Shrimp and Corn Chowder: Encouraging that passion

For you, AK, maker of great chicken

If anyone wants to know what sort of students I teach, I have no one single answer.  I've made it a personal goal that the students who end up at my door, asking for writing challenges and support, come from various walks of life, ethnicities, life stages, and abilities.  My students are from over 10 different schools and range in ages from the elementary school to post college. I like to teach all different needs of students for one primary reason: I don't want to get stale teaching the same type of student and I don't want to get bored of my work.  The variety of students in my pot are what keeps the day to day work super interesting.

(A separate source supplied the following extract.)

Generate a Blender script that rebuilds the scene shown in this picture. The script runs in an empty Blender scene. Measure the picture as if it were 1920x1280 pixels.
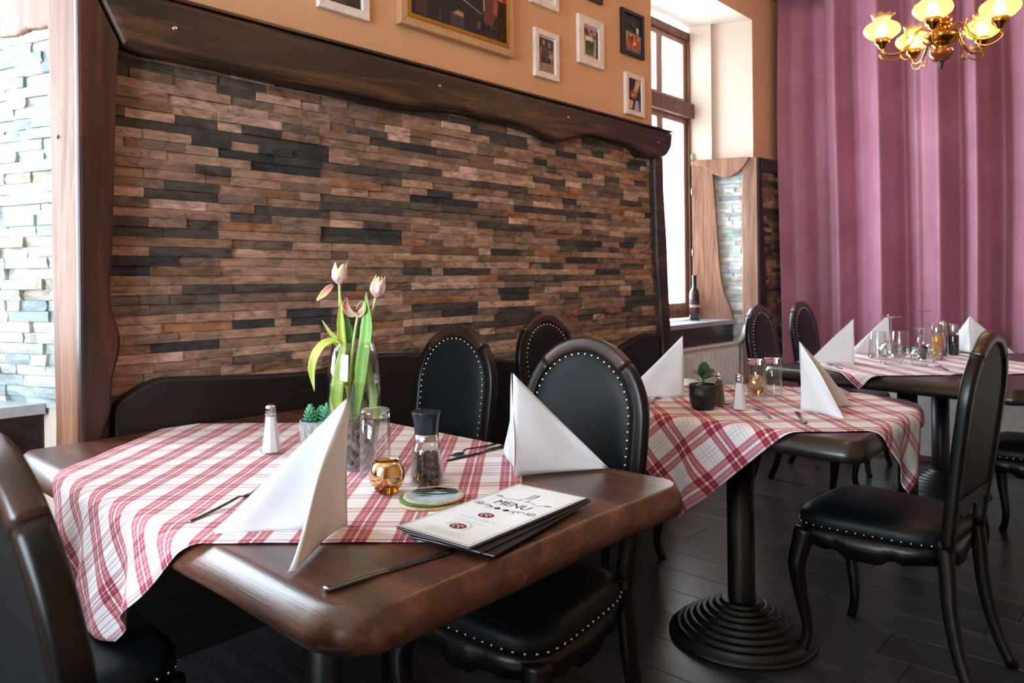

One of my students attends a progressive and innovative local school, and this summer he had to do a passion project.  There was some sort of abbreviated "passion defining" process the school required that he went through online with me, and while answering these questions about his "passion" I had a running conversation with him.  His initial passion was basketball, for which I said measuring and executing passion in a meaningful way this summer doing basketball would be challenging. I offered him cooking as another idea, and his eyes lit up and he said, "I can do that. I want to try that."

For a couple of weeks, he and I did some cooking together, and mostly I would leave him in my kitchen with some instructions and a recipe that we had chosen together, and he would try and execute it to the best of his ability. I would often be teaching while he would be prepping ingredients and then in between sessions I'd pop my head out and check to make sure things were going well.  A part of the reason why I was excited about his cooking was his ability to directly impact his own family - with two working parents with busy schedules, meals at home were hurried and in short supply.  A part of his focus was being able to alleviate some of the pressure on his parents to provide meals. We did BBQ chicken, salad, grilled corn among our dishes. (extra side benefit for me - he cooked, my family ate too!)

We also worked on a chowder.  I was in midst of some experimentation of flavors like shrimp and corn and asked if he might want to help out and he came over and we made simple meal of chowder and to be served with crusty bread.  (again my family benefitted)  The chowder is so simple and easy and yet so satisfying and delicious it's hard not to love it.  It comes together quickly with some straightforward ingredients and becomes an elegant and scrumptious meal.  Our entire family (minus the dairy allergy son) loves it and we have it fairly often as a light dinner on its own or part of a larger meal. Enjoy!

P.S.  I'm happy to say that this project has made him excited about cooking for his family and given him motivation to cook more for his family.

Shrimp and Corn Chowder
Serves 4 as a main course, 6 as a first course

Ingredients
1 tablespoon unsalted butter
2 slices of bacon, chopped into small pieces
2 cups corn kernels (fresh off the cob is best, but go ahead and use canned or frozen if that is what you have available - reserve cob if you are using fresh corn))
3 scallions, finely chopped, both green and white parts
3 garlic cloves, finely minced
½ teaspoon crushed red pepper (less if you’re worried about it being too spicy)
4 tablespoons flour
4 cups dashi stock, fish stock, shrimp stock or some clam juice mixed with water
¼ cup creme fraiche or heavy whipping cream
1 ½ lbs peeled and deveined shrimp, cut into nice bite sized pieces

Method
In a heavy saucepan over medium high heat, melt butter and cook bacon until golden brown, about 4 minutes.  Add corn, scallions, garlic, and crushed red pepper and cook, stirring frequently until corn is crisp tender, about 4 minutes.

Add flour all at once, and cook, coating all the ingredients in flour another minute.  Add stock all at once, and if you have the corn cobs, add corn cobs for extra corn flavor.  Cook until thickened, about 4 minutes.  Season with salt and pepper.

Remove corn cobs (if you used) and add shrimp and creme fraiche and cook until shrimp is pink and opaque, about 3 to 4 minutes.

Serve warm, with a garnish of scallions if desired.